On
the 18th of March, 1863, the streets of Salisbury, North Carolina,
were invaded by a group of about 50 determined local women,
identified only as wives and mothers of Confederate soldiers.
The women believed that local merchants had been profiteering
by raising the prices of necessary foods and demanded that the
merchants sell these goods at government prices. When the merchants
refused the women broke down one shop door with hatchets and
threatened other storekeepers. What a local newspaper described
as the "Female Raid" netted the women twenty three
barrels of flour as well as quantities of molasses, salt, and
even twenty dollars in cash.
The Salisbury "Bread Riot," and the more widely known
food riot in Richmond, Virginia, also in 1863, are dramatic
evidence of the stresses on local life brought on by the Civil
War. Volunteers for the Confederate army from Salisbury and
surrounding R
owan
County at the beginning of the war were by and large young,
unmarried men. In 1862 demand for fresh troops brought about
the increasing enlistment of older men with wives and families.
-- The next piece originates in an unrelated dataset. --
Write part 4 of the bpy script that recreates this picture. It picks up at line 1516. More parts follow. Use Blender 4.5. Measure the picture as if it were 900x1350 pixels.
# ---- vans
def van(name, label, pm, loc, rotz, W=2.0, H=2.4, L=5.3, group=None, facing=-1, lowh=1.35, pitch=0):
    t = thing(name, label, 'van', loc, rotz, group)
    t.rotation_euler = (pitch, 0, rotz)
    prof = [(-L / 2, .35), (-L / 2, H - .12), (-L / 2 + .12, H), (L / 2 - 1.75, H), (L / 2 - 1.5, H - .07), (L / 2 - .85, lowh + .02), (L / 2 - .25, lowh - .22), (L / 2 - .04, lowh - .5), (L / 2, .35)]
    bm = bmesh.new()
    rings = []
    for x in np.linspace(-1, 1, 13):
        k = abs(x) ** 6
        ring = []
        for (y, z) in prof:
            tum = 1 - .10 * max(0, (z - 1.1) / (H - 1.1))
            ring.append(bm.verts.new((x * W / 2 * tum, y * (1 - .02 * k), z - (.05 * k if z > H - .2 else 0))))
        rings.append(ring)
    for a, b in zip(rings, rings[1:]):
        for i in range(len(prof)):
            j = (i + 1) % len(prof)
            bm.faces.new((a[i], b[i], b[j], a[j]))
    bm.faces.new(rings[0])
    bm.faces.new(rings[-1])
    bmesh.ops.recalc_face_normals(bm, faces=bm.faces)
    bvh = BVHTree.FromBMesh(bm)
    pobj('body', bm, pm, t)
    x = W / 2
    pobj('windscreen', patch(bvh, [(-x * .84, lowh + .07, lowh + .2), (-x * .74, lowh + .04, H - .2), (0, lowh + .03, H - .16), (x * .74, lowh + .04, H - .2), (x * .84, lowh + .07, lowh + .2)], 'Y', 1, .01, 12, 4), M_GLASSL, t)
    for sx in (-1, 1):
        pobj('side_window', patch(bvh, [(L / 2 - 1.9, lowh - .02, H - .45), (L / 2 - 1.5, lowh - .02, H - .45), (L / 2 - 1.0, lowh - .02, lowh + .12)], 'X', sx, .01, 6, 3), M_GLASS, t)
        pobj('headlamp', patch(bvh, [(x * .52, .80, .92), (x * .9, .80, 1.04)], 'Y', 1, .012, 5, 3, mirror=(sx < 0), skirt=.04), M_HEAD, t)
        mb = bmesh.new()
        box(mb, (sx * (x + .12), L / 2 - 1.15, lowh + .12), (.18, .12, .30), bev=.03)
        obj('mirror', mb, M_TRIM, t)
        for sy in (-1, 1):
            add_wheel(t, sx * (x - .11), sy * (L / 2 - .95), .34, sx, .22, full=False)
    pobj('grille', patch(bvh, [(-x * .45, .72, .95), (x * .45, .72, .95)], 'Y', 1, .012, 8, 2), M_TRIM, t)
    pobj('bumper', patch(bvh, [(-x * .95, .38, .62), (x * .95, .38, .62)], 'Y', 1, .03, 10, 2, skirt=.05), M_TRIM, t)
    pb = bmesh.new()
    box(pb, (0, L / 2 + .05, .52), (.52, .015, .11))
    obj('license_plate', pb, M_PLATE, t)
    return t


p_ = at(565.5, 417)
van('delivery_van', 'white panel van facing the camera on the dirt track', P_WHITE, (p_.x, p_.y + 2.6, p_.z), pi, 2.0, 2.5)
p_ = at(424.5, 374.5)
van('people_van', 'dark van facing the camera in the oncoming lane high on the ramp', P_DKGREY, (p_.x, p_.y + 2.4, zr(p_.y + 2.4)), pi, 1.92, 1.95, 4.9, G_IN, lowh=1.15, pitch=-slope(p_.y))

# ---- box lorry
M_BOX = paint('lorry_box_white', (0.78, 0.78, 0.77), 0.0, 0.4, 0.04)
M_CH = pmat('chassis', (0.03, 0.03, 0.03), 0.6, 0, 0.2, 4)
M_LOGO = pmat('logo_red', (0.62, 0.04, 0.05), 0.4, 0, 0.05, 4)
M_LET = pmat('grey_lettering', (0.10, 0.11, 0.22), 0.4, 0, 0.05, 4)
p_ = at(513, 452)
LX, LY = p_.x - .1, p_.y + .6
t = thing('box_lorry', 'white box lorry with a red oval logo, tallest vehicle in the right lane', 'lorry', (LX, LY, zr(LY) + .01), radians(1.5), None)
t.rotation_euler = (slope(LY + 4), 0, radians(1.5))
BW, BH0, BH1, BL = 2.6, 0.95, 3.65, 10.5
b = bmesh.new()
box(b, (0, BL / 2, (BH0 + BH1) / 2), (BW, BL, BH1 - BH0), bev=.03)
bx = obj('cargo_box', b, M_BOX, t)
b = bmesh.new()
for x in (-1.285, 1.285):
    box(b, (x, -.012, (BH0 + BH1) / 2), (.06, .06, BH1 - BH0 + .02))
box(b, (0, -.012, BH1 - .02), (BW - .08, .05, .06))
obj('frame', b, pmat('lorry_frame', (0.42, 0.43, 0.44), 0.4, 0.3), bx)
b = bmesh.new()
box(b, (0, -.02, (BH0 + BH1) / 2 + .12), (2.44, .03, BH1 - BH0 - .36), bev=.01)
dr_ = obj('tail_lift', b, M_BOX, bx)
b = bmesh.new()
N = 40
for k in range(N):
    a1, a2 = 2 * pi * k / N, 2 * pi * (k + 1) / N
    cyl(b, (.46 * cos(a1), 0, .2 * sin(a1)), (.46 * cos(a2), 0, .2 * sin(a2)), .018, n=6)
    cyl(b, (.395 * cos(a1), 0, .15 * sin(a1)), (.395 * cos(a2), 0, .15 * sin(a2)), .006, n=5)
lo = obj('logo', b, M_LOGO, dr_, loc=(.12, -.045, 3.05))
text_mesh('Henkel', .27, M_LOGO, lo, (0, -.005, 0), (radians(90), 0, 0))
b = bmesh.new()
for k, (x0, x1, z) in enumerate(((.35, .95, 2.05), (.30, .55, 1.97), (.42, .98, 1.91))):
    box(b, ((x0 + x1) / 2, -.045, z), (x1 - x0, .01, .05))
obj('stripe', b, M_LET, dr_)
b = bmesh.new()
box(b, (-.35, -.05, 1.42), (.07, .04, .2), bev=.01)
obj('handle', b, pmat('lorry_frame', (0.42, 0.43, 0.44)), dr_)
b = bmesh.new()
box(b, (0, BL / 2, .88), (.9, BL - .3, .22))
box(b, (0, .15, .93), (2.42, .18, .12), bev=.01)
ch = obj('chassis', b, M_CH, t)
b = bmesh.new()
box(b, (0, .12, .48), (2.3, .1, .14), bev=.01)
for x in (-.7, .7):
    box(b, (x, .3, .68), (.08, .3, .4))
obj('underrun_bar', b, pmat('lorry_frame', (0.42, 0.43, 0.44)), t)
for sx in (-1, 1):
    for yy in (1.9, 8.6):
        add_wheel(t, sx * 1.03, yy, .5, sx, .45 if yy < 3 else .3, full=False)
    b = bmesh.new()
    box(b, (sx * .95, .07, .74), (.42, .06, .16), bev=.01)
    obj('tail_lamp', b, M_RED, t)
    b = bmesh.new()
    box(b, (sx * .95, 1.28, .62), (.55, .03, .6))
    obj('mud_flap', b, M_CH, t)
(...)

In a county such as Rowan, with a large number of small farms,
the absence of a husband and father was a serious economic loss.
The failure of the county's attempt to provide for soldiers'
families also contributed to the hardship. The fact that the
women involved in the incident were never prosecuted is evidence
of the understanding and sympathy of their neighbors. The Carolina
Watchman which reported the incident extended its most
scathing criticism not to the women, but to the county commissioners
who failed to provide adequate aid for soldiers' families and
who should "go, all blushing with shame for the scene enacted
in our streets on Wednesday last."
Harry McKown
March 2005
Sources
Graham, Christopher A. "Women's Revolt in Rowan County,"
Columbiad: a quarterly review of the War Between the States,
vol. 3:1 (Spring 1999); pp. 131-147.
Brawley, James S. Rowan County: a brief history. Raleigh,
NC: North Carolina Division of Archives and History, 1974.